I like well-formatted, plain text emails, and I like reading them in a monospace font. I find plain text to be more readable, and provides less ways for people to impact this legibility. Sadly, Outlooks defaults to settings that seemingly encourage bad email ettiquete. Fortunately, we can wrangle Outlook into working some bit normally. You still need to do a bit of work (removing the Outlook context header, giving out to people for top-posting (☺), etc.), but it’s better.
Send new emails using plain text
The first step on our road to plain text greatness is to always send new emails using plain text. This won’t modify the formatting of replies: only new emails from you.
You can do this in settings menu (Alt + F, Alt + T). Once here, click on the mail tab and change the “Compose messages in this format:” option.
Prefix and wrap replies correctly
Next up, let’s prefix our emails with the ‘> ’ character. Scroll down on the same settings dialog and enable this.
We should also disable stripping of extra line breaks and force wrapping of the message.

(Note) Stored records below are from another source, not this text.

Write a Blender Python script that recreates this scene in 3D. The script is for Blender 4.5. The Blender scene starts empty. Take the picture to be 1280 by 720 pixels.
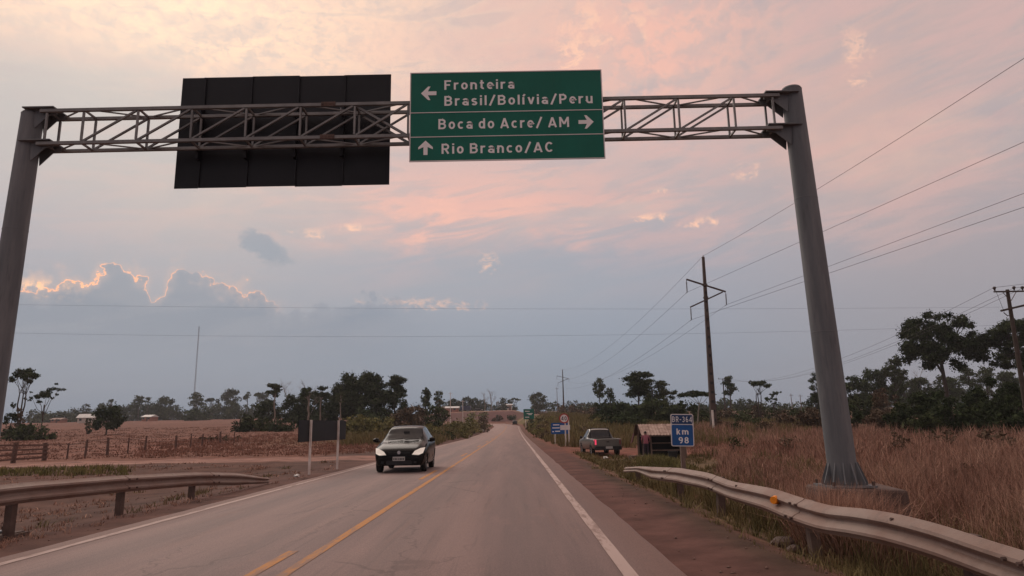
import bpy, bmesh, math, random
import numpy as np
from math import sin, cos, tan, atan2, radians, degrees, pi, sqrt, exp
from mathutils import Vector, Matrix

S = bpy.context.scene
COL = S.collection
rng = np.random.default_rng(7)
random.seed(7)

# ------------------------------------------------------------------ camera
FPX, PITCH, ROLL, CH = 865.0, radians(11.3), 0.018, 1.5      # focal length in pixels of a 1280 wide frame
_F = np.array([0, cos(PITCH), sin(PITCH)]); _U = np.array([0, -sin(PITCH), cos(PITCH)]); _R = np.array([1.0, 0, 0])
_R2 = _R * cos(ROLL) - _U * sin(ROLL); _U2 = _U * cos(ROLL) + _R * sin(ROLL)
CAMP = np.array([0, 0, CH])
cd = bpy.data.cameras.new('camera'); cam = bpy.data.objects.new('camera', cd); COL.objects.link(cam)
cd.sensor_width = 36; cd.lens = FPX / 1280 * 36; cd.clip_start = 0.1; cd.clip_end = 6000
cam.matrix_world = Matrix(((_R2[0], _U2[0], -_F[0], 0), (_R2[1], _U2[1], -_F[1], 0), (_R2[2], _U2[2], -_F[2], CH), (0, 0, 0, 1)))
S.camera = cam

def ray(px, py): return _F + _R2 * (px - 640) / FPX + _U2 * (360 - py) / FPX
def at(px, py, Y):
    v = ray(px, py); return CAMP + v * (Y / v[1])
def azel(px, py):
    v = ray(px, py); v = v / np.linalg.norm(v)
    return degrees(atan2(v[0], v[1])), degrees(math.asin(v[2]))

# ------------------------------------------------------------------ view, sun, sky
S.view_settings.view_transform = 'Standard'; S.view_settings.look = 'None'
S.view_settings.exposure = 0.26; S.view_settings.gamma = 1.0
SUN_AZ, SUN_EL = radians(-32), radians(40)
sd = bpy.data.lights.new('sun', 'SUN'); sd.energy = 1.1; sd.angle = radians(40); sd.color = (1.0, 0.90, 0.82)
so = bpy.data.objects.new('sun', sd); COL.objects.link(so)
sv = Vector((sin(SUN_AZ) * cos(SUN_EL), cos(SUN_AZ) * cos(SUN_EL), sin(SUN_EL)))
so.rotation_euler = sv.to_track_quat('Z', 'Y').to_euler()

def lin(c):
    o = []
    for v in c:
        v = v / 255
        o.append(v / 12.92 if v <= .04045 else ((v + .055) / 1.055) ** 2.4)
    return tuple(o)

class NT:
    """tiny helper for building node expressions"""
    def __init__(s, tree): s.t = tree; s.n = tree.nodes; s.l = tree.links
    def new(s, t, **kw):
        n = s.n.new(t)
        for k, v in kw.items(): setattr(n, k, v)
        return n
    def put(s, sock, v):
        if isinstance(v, bpy.types.NodeSocket): s.l.new(v, sock)
        elif isinstance(v, (tuple, list)) and len(v) == 3 and sock.type == 'RGBA': sock.default_value = (*v, 1)
        else: sock.default_value = v
    def m(s, op, a, b=0.0, c=None):
        n = s.new('ShaderNodeMath', operation=op); s.put(n.inputs[0], a); s.put(n.inputs[1], b)
        if c is not None: s.put(n.inputs[2], c)
        return n.outputs[0]
    def add(s, a, b): return s.m('ADD', a, b)
    def sub(s, a, b): return s.m('SUBTRACT', a, b)
    def mul(s, a, b): return s.m('MULTIPLY', a, b)
    def ss(s, x, a, b, lo=0.0, hi=1.0):
        n = s.new('ShaderNodeMapRange', interpolation_type='SMOOTHSTEP')
        for i, v in enumerate((x, a, b, lo, hi)): s.put(n.inputs[i], v)
        return n.outputs[0]
    def gauss(s, x, c, w):
        d = s.mul(s.sub(x, c), 1.0 / w)
        return s.m('POWER', 2.718282, s.mul(s.mul(d, d), -1.0))
    def mix(s, f, a, b, blend='MIX'):
        n = s.new('ShaderNodeMix', data_type='RGBA', blend_type=blend)
        s.put(n.inputs[0], f); s.put(n.inputs[6], a); s.put(n.inputs[7], b); return n.outputs[2]
    def noise(s, vec, scale, detail=4, rough=.55, dist=0.0, out=0):
        n = s.new('ShaderNodeTexNoise'); n.inputs['Scale'].default_value = scale; n.inputs['Detail'].default_value = detail
        n.inputs['Roughness'].default_value = rough; n.inputs['Distortion'].default_value = dist
        if vec is not None: s.l.new(vec, n.inputs['Vector'])
        return n.outputs[out]
    def vec(s, x, y, z=0.0):
        n = s.new('ShaderNodeCombineXYZ')
        for i, v in enumerate((x, y, z)): s.put(n.inputs[i], v)
        return n.outputs[0]
    def ramp(s, f, stops, interp='LINEAR'):
        n = s.new('ShaderNodeValToRGB'); n.color_ramp.interpolation = interp
        e = n.color_ramp.elements
        while len(e) < len(stops): e.new(.5)
        for i, (p, c) in enumerate(stops): e[i].position = p
        for i, (p, c) in enumerate(stops): e[i].color = (*c, 1) if isinstance(c, (tuple, list)) else (c, c, c, 1)
        s.put(n.inputs[0], f); return n.outputs[0]

W = bpy.data.worlds.new('World'); S.world = W; W.use_nodes = True
t = NT(W.node_tree); t.n.clear()
tc = t.new('ShaderNodeTexCoord'); D = tc.outputs['Generated']
sp = t.new('ShaderNodeSeparateXYZ'); t.l.new(D, sp.inputs[0]); dx, dy, dz = sp.outputs
az = t.mul(t.m('ARCTAN2', dx, dy), 180 / pi)
el = t.mul(t.m('ARCSINE', dz), 180 / pi)
k = t.m('DIVIDE', 1.0, t.add(t.m('ABSOLUTE', dz), .16))
plan = t.vec(t.mul(dx, k), t.mul(dy, k), 0.0)
ae = t.vec(t.mul(az, .1), t.mul(el, .1), 0.0)
gr = [(-8, (102, 112, 125)), (0, (116, 129, 145)), (5, (127, 140, 157)), (9, (136, 145, 161)), (13, (149, 152, 165)), (18, (168, 162, 166)), (24, (178, 167, 166)), (32, (188, 172, 167)), (55, (192, 178, 170)), (90, (190, 178, 172))]
base = t.ramp(t.mul(t.add(el, 10), .01), [((a + 10) / 100, lin(c)) for a, c in gr])
base = t.mix(t.mul(t.ss(az, 6, 34), .75), base, t.mix(t.ss(el, 0, 25), lin((138, 138, 147)), lin((180, 158, 155))))
n1 = t.noise(plan, 1.35, 6, .55, .5); n2 = t.noise(plan, 2.9, 6, .6, .3); n3 = t.noise(ae, 2.2, 7, .62, .6)
n4 = t.noise(ae, .75, 4, .5, .3)
n5 = t.noise(t.vec(t.mul(az, .1), t.mul(el, .16)), 7.5, 7, .68, .4); n6 = t.noise(t.vec(t.mul(az, .1), t.mul(el, .12), 3.7), 6.0, 5, .6, .3)
nS = t.noise(t.vec(t.mul(az, .045), t.add(t.mul(el, .22), t.mul(az, -.03)), 1.3), 2.6, 6, .6, .5)
hi = t.ss(el, 12, 24)
c = t.mix(t.mul(t.mul(t.ss(n1, .47, .66), hi), .75), base, lin((226, 188, 168)))
c = t.mix(t.mul(t.mul(t.ss(n2, .50, .68), t.ss(el, 8, 16)), .42), c, lin((158, 152, 158)))
# cream bank high on the one side, a clear grey gap below it
e1 = t.add(el, t.mul(t.sub(n3, .5), 7.0))
f = t.mul(t.mul(t.ss(e1, 24.5, 29.5), t.gauss(az, -26, 21)), t.ss(n5, .34, .60, .30, 1.0)); c = t.mix(t.mul(f, .95), c, lin((240, 200, 172)))
f = t.mul(t.gauss(az, -30, 17), t.gauss(t.add(el, t.mul(t.sub(n3, .5), 4.0)), 21.6, 4.2)); c = t.mix(t.mul(f, .85), c, lin((157, 161, 166)))
# pink glow over the road
f = t.mul(t.mul(t.gauss(az, -4, 15), t.gauss(t.add(el, t.mul(t.sub(nS, .5), 8.0)), 18.6, 3.6)), t.ss(nS, .34, .60, .45, 1.0)); c = t.mix(t.mul(f, .85), c, lin((226, 170, 157)))
f = t.mul(t.mul(t.gauss(az, -3, 10), t.gauss(t.add(e1, t.mul(t.sub(nS, .5), 8.0)), 17.6, 1.5)), t.ss(nS, .45, .62)); c = t.mix(t.mul(f, .8), c, lin((238, 178, 158)))
f = t.mul(t.ss(nS, .40, .66), t.mul(t.ss(el, 9, 16), t.ss(az, -16, 6, .2, .5))); c = t.mix(f, c, lin((208, 166, 160)))
f = t.mul(t.ss(nS, .50, .36), t.ss(el, 14, 24)); c = t.mix(t.mul(f, .45), c, lin((166, 157, 162)))
f = t.mul(t.mul(t.gauss(az, 13, 9), t.gauss(e1, 30, 5)), t.ss(n6, .38, .62)); c = t.mix(t.mul(f, .85), c, lin((232, 178, 160)))
f = t.mul(t.mul(t.gauss(az, 26, 10), t.gauss(e1, 22, 7)), t.ss(n4, .40, .60)); c = t.mix(t.mul(f, .45), c, lin((206, 166, 154)))
f = t.mul(t.mul(t.gauss(az, 9, 15), t.gauss(t.add(el, t.mul(t.sub(nS, .5), 6.0)), 29, 6)), t.ss(n1, .36, .62, .25, .9)); c = t.mix(t.mul(f, .75), c, lin((228, 176, 160)))
# blue-grey veil over the horizon
f = t.mul(t.gauss(az, 1, 15), t.gauss(t.add(el, t.mul(t.sub(n3, .5), 5.0)), 12.2, 2.6)); c = t.mix(t.mul(f, .72), c, lin((146, 151, 163)))
f = t.mul(t.gauss(az, -24, 9), t.gauss(el, 14.5, 4.5)); c = t.mix(t.mul(f, .40), c, lin((162, 158, 163)))
# small wisps
for (px, py, w, h, s_) in ((445, 284, 1.4, .35, .8), (390, 291, 1.2, .45, .5), (812, 271, 1.2, .4, .8), (882, 277, 1.3, .5, .8), (826, 238, .9, .3, .5), (930, 212, 1.0, .6, .5), (608, 325, 1.1, .8, .5), (530, 378, 4.0, .5, .45), (720, 60, 1.6, 1.4, .9), (742, 20, 2.2, 1.8, .7), (800, 22, 1.6, 1.4, .6), (1066, 62, .9, 2.0, .6)):
    a0, e0 = azel(px, py)
    q = t.mul(t.gauss(t.add(az, t.mul(t.sub(n6, .5), 5.0 * w)), a0, w), t.gauss(t.add(el, t.mul(t.sub(n5, .5), 5.0 * h)), e0, h))
    c = t.mix(t.mul(t.mul(t.ss(q, .12, .95), t.ss(n5, .40, .60)), s_ * 1.25), c, lin((236, 188, 164)))
# towering clouds with lit rims near the horizon
nT = t.noise(ae, 5.5, 7, .66, .2); nR = t.noise(ae, 3.0, 3, .5)
pts = [(-60, 375), (0, 366), (30, 362), (70, 353), (92, 349), (112, 350), (118, 337), (148, 328), (166, 338), (184, 352), (190, 372), (201, 370), (212, 343), (228, 336), (243, 340), (262, 353), (300, 357), (325, 366), (345, 384), (400, 384), (440, 372), (470, 366), (520, 380), (620, 392), (700, 398)]
st = []
for px, py in pts:
    a0, e0 = azel(px, py); st.append(((a0 + 42) / 50, e0 / 20))
T = t.mul(t.ramp(t.mul(t.add(az, 42), 1 / 50), st), 20.0)
vb = t.new('ShaderNodeTexVoronoi', feature='SMOOTH_F1'); vb.inputs['Scale'].default_value = 8.0; vb.inputs['Smoothness'].default_value = .25
t.l.new(t.vec(t.add(t.mul(az, .1), t.mul(nR, .12)), t.mul(el, .1)), vb.inputs['Vector'])
vs_ = t.new('ShaderNodeTexVoronoi', feature='F1'); vs_.inputs['Scale'].default_value = 21.0; t.l.new(ae, vs_.inputs['Vector'])
T = t.add(T, t.add(t.mul(t.sub(.42, vb.outputs['Distance']), 1.5), t.mul(t.sub(.42, vs_.outputs['Distance']), .55)))
T = t.add(T, t.add(t.mul(t.sub(nT, .5), 2.2), t.mul(t.sub(n5, .5), 1.5)))
dT = t.sub(T, el)
inside = t.mul(t.ss(dT, -.10, .16), t.mul(t.ss(el, 3, 8.5), t.ss(az, -4, -14, 0, 1)))
c = t.mix(t.mul(inside, .95), c, t.mix(t.mul(t.ss(dT, 1.3, 0), .35), t.mix(t.ss(nS, .4, .6), lin((118, 131, 150)), lin((126, 136, 153))), lin((146, 150, 163))))
rim = t.mul(t.mul(t.gauss(dT, .0, .085), t.ss(nR, .34, .50)), t.mul(t.ss(az, -18, -21), t.ss(el, 8.6, 10.2)))
c = t.mix(t.mul(t.mul(t.gauss(dT, -.15, .7), t.ss(nR, .34, .6)), t.mul(t.ss(az, -15, -22), t.mul(t.ss(el, 8.2, 10), .28))), c, lin((222, 178, 160)))
c = t.mix(t.mul(rim, t.ss(az, -22, -33, .55, .95)), c, (1.15, .50, .26))
a0, e0 = azel(40, 360)
f = t.mul(t.mul(t.gauss(az, a0, 2.4), t.gauss(el, e0, .55)), t.ss(nT, .45, .6)); c = t.mix(t.mul(f, .9), c, (1.1, .62, .36))
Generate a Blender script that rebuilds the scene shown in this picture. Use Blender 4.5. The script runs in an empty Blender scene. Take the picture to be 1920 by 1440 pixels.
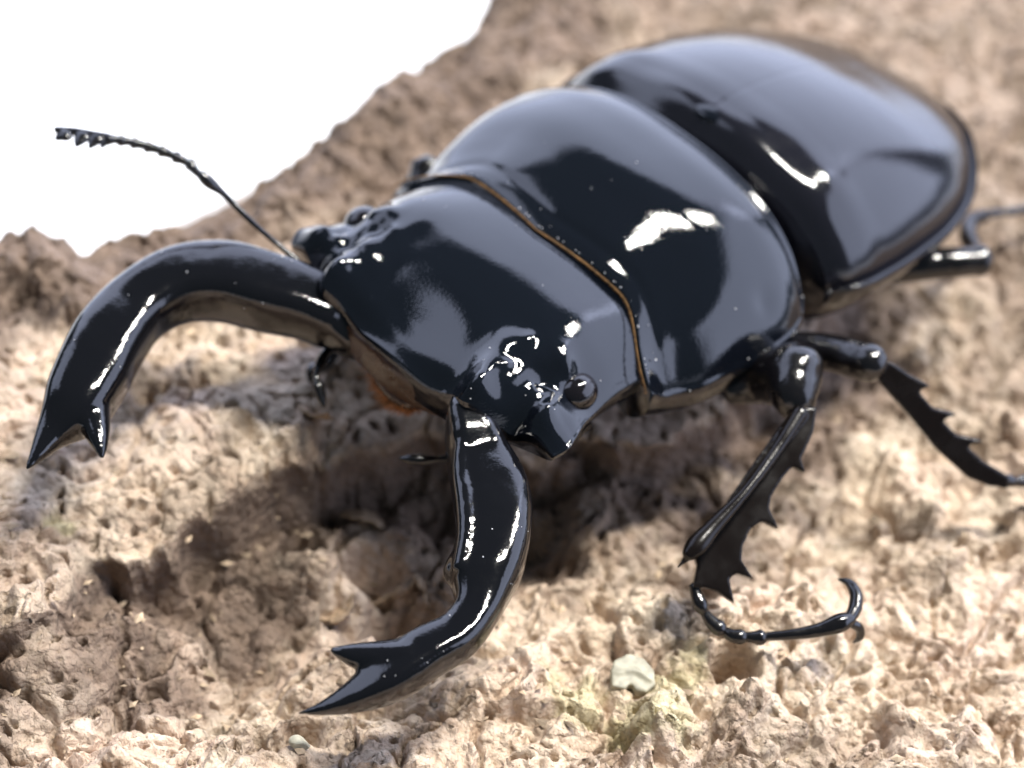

For the latter, note that this wrapping is done using Windows’ CRLF combination, thus, users of non-Windows clients may see an extra newline between each line. This isn’t configurable, sadly.
Display emails in monospace font
The final step of this is display the emails in a nice, monospace font. I have Source Code Pro installed, and use the “Light” variant of this in Outlook. To do this, select the “Stationary and Fonts…” button in that same pane.
Once here, modify the config for “Composing and reading plain text messages”.
Finally, set your desired monospace font.
Wrap Up
Better plain text emails, for the win.